### GIVEN EXERCISE
Retype every line from the start of the data down to and including the line with "up.build('dry_course', M_stone, sw);". Skip the pictures.

### INFORMATION SHOWN
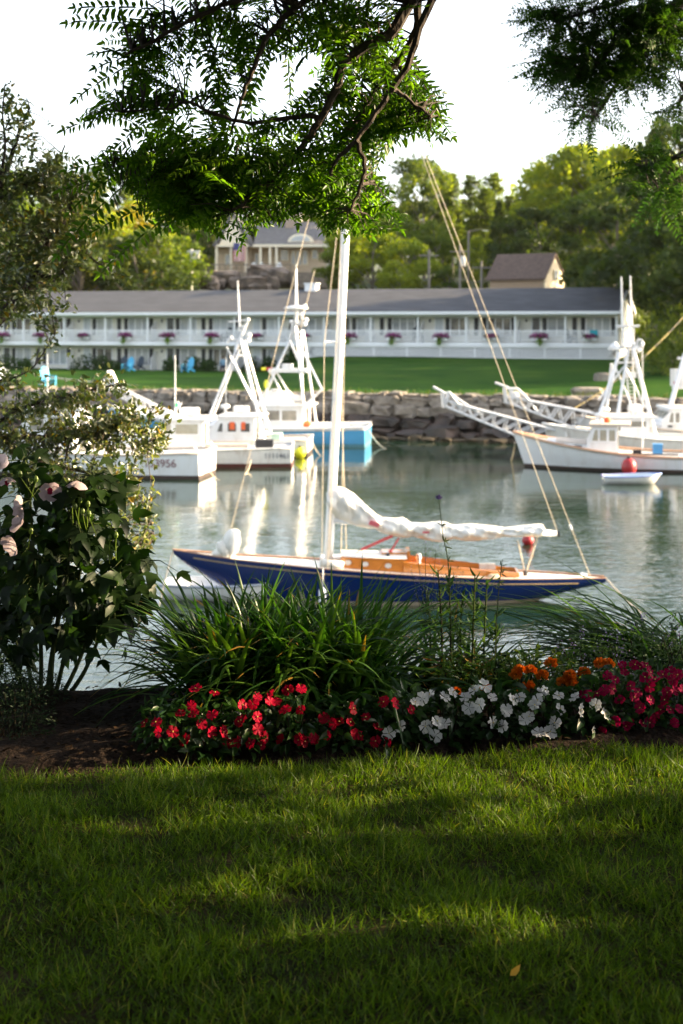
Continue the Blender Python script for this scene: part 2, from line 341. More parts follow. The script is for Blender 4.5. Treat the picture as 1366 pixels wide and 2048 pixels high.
def course(mb, z0, z1, back, wmin, wmax, dep, jit):
    s = 0.
    while s < wl:
        w = random.uniform(wmin, wmax); h = (z1-z0)*random.uniform(.7, 1.15)
        rock(mb, Vector((s+w/2, back+random.uniform(-.12, .12), (z0+h/2)-WZ)), w/2*1.02, dep, h/2*1.08, jit=jit); s += w
up, lo, wd = MB(), MB(), MB()
course(up, -2.62, -2.05, .25, .4, 1.7, .55, .24); course(up, -3.2, -2.45, -.05, .6, 2.4, .6, .2); course(up, -2.25, -1.94, .5, .25, 1.1, .5, .28)
course(lo, -3.75, -3.05, -.45, .7, 2.6, .75, .22); course(lo, -4.3, -3.6, -.95, .8, 2.8, .85, .24)
course(wd, -4.4, -4.02, -1.6, .5, 1.6, .7, .22); course(wd, -4.35, -3.98, -2.2, .5, 1.6, .6, .25)
mb = MB(); mb.box(0, wl, .35, 1.3, -1.5, -WZ-2.22); mb.build('backing', M_stone, sw)
up.build('dry_course', M_stone, sw); lo.build('wet_course', M_wet, sw); wd.build('weedy_footing', M_weed, sw)

# ---------------------------------------------------------------- the motel
ZB = -.96; MX, MY = 21.04, 108.8; MRZ = math.atan2(-.285, .958); BAY = 3.9
def motel_x(u): u = (u-683)/F; return (u*MY-MX)/(.958+.285*u)
def mw(x, y, z): return Vector((MX+.958*x+.285*y, MY-.285*x+.958*y, z))   # motel frame to world
mo = thing('motel', 'long white two storey motel with grey roof, balcony railing and black shutters', 'motel', (MX, MY, ZB), MRZ)
M_porch = mat('painted porch wood', (.88,.86,.80), .6, var=.03)
NB = 15; XL = -NB*BAY; z = lambda w: w-ZB
M_roof = mat('grey asphalt shingle', None, .9, cols=[(.028,.030,.037),(.044,.047,.056),(.062,.065,.074)], scale=1.6, bump=.5, bscale=9, stretch=(.35,1,1))
M_clap = mat('white clapboard', (.86,.83,.74), .6, var=.04, scale=1.5)
M_trim = mat('white trim', (.88,.88,.88), .5, var=.03)
M_cur = mat('pale curtain', (.62,.65,.68), .8, var=.22, scale=2.5, stretch=(6,1,.2))
M_wglass = mat('motel window glass', None, .05, cols=[(.30,.33,.36),(.46,.49,.51),(.60,.58,.51)], scale=1.1, spec=.9)
random.seed(21)
XB = -6.35*BAY                                        # left of here there is a lower storey
mb = MB(); mb.box(XL, -.15, 1.6, 12.4, z(.22), z(2.5)); mb.build('upper_wall', M_clap, mo)
mb = MB(); mb.box(XL, XB, 1.62, 12.3, z(-2.5), z(-.1)); mb.build('lower_wall', M_clap, mo)
mb = MB(); mb.box(XB+.02, -.15, .5, 12.3, z(-2.5), z(-.1)); mb.build('foundation', mat('grey crawlspace', (.30,.30,.31), .8), mo)
mb = MB(); mb.box(XL, .12, -.02, 1.58, z(-.04), z(.22)); mb.box(XL, .14, -.08, -.022, z(-.12), z(.16)); mb.build('balcony_deck', M_trim, mo)
mb = MB(); mb.box(XL, 0, -.5, 1.58, z(2.44), z(2.52)); mb.box(XL, .05, -.08, .08, z(2.28), z(2.438)); mb.build('porch_ceiling', M_trim, mo)
rf = MB(); RI, RY = 4.52, 6.2
rf.prismx([(-.62, z(2.52)), (RY, z(RI)), (13.02, z(2.52)), (13.02, z(2.62)), (RY, z(RI+.13)), (-.68, z(2.62))], XL, .3); rfo = rf.build('roof', M_roof, mo)
mb = MB(); mb.box(XL, .30, -.74, -.69, z(2.44), z(2.66)); mb.build('fascia', M_trim, rfo)
mb = MB()
for sy in (-1, 1):
    mb.prismx([(RY+sy*6.88, z(2.44)), (RY+sy*6.88, z(2.66)), (RY, z(RI+.17)), (RY, z(RI-.06))], .304, .36)
mb.build('rake_board', M_trim, rfo)
mb = MB(); mb.prismx([(-.3, z(2.502)), (RY, z(4.44)), (12.6, z(2.502))], -.1, .02); mb.box(-.148, .02, 1.6, 12.4, z(-.9), z(2.498)); mb.build('gable_wall', M_clap, mo)
gw = MB(); gw.box(.022, .06, 8.2, 9.3, z(.6), z(2.0)); gwo = gw.build('window', M_trim, mo); mb = MB(); mb.box(.062, .07, 8.3, 9.2, z(.7), z(1.9)); mb.build('pane', M_wglass, gwo)
for k in range(NB+1):                                 # posts
    x = -k*BAY; mb = MB(); mb.box(x-.075, x+.075, -.07, .07, z(.222), z(2.278)); mb.box(x-.11, x+.11, -.1, .1, z(2.14), z(2.2)); mb.build('post', M_trim, mo)
def railing(x0, x1):
    mb = MB(); mb.box(x0+.078, x1-.078, -.035, .035, z(1.12), z(1.19)); mb.box(x0+.078, x1-.078, -.025, .025, z(.33), z(.39))
    nn = int((x1-x0)/.15)
    for i in range(1, nn): xx = x0+(x1-x0)*i/nn; mb.box(xx-.034, xx+.034, -.02, .02, z(.392), z(1.118))
    mb.build('railing', M_trim, mo)
for k in range(NB): railing(-(k+1)*BAY, -k*BAY)
mb = MB(); mb.box(.0, .05, .1, 1.6, z(1.12), z(1.19))
for i in range(9): mb.box(.01, .04, .1+i*.17, .14+i*.17, z(.24), z(1.118))
mb.build('railing', M_trim, mo)
def shutter(x, zz, h): mb = MB(); mb.box(x-.17, x+.17, 1.55, 1.592, zz, zz+h); mb.build('shutter', M_dark, mo)
def window(x0, x1, zz, h, nm, glass):
    mb = MB(); mb.box(x0, x1, 1.53, 1.59, zz, zz+.07); mb.box(x0, x1, 1.53, 1.59, zz+h-.07, zz+h); n_ = nm+1
    for i in range(n_): xx = x0+.04+(x1-x0-.08)*i/nm; mb.box(xx-.04, xx+.04, 1.532, 1.592, zz+.07, zz+h-.07)
    w = mb.build('window', M_trim, mo); mb = MB(); mb.box(x0+.03, x1-.03, 1.56, 1.58, zz+.04, zz+h-.04); mb.build('pane', glass, w)
def door(x0, x1, zz, h, m_):
    mb = MB(); mb.box(x0, x0+.08, 1.54, 1.59, zz, zz+h); mb.box(x1-.08, x1, 1.54, 1.59, zz, zz+h); mb.box(x0+.08, x1-.08, 1.54, 1.59, zz+h-.08, zz+h)
    d = mb.build('door', M_trim, mo); mb = MB(); mb.box(x0+.082, x1-.082, 1.56, 1.585, zz+.05, zz+h-.085); mb.build('door_panel', m_, d)
WIN = [M_wglass, M_cur, M_wglass, mat('half drawn blind', None, .3, cols=[(.20,.22,.24),(.62,.62,.58)], scale=1.2, stretch=(.1,.1,1)), mat('room behind glass', None, .08, cols=[(.06,.06,.06),(.22,.20,.17),(.42,.38,.30)], scale=1.6)]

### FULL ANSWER
Continue the Blender Python script for this scene: part 2, from line 341. More parts follow. The script is for Blender 4.5. Treat the picture as 1366 pixels wide and 2048 pixels high.
def course(mb, z0, z1, back, wmin, wmax, dep, jit):
    s = 0.
    while s < wl:
        w = random.uniform(wmin, wmax); h = (z1-z0)*random.uniform(.7, 1.15)
        rock(mb, Vector((s+w/2, back+random.uniform(-.12, .12), (z0+h/2)-WZ)), w/2*1.02, dep, h/2*1.08, jit=jit); s += w
up, lo, wd = MB(), MB(), MB()
course(up, -2.62, -2.05, .25, .4, 1.7, .55, .24); course(up, -3.2, -2.45, -.05, .6, 2.4, .6, .2); course(up, -2.25, -1.94, .5, .25, 1.1, .5, .28)
course(lo, -3.75, -3.05, -.45, .7, 2.6, .75, .22); course(lo, -4.3, -3.6, -.95, .8, 2.8, .85, .24)
course(wd, -4.4, -4.02, -1.6, .5, 1.6, .7, .22); course(wd, -4.35, -3.98, -2.2, .5, 1.6, .6, .25)
mb = MB(); mb.box(0, wl, .35, 1.3, -1.5, -WZ-2.22); mb.build('backing', M_stone, sw)
up.build('dry_course', M_stone, sw); lo.build('wet_course', M_wet, sw); wd.build('weedy_footing', M_weed, sw)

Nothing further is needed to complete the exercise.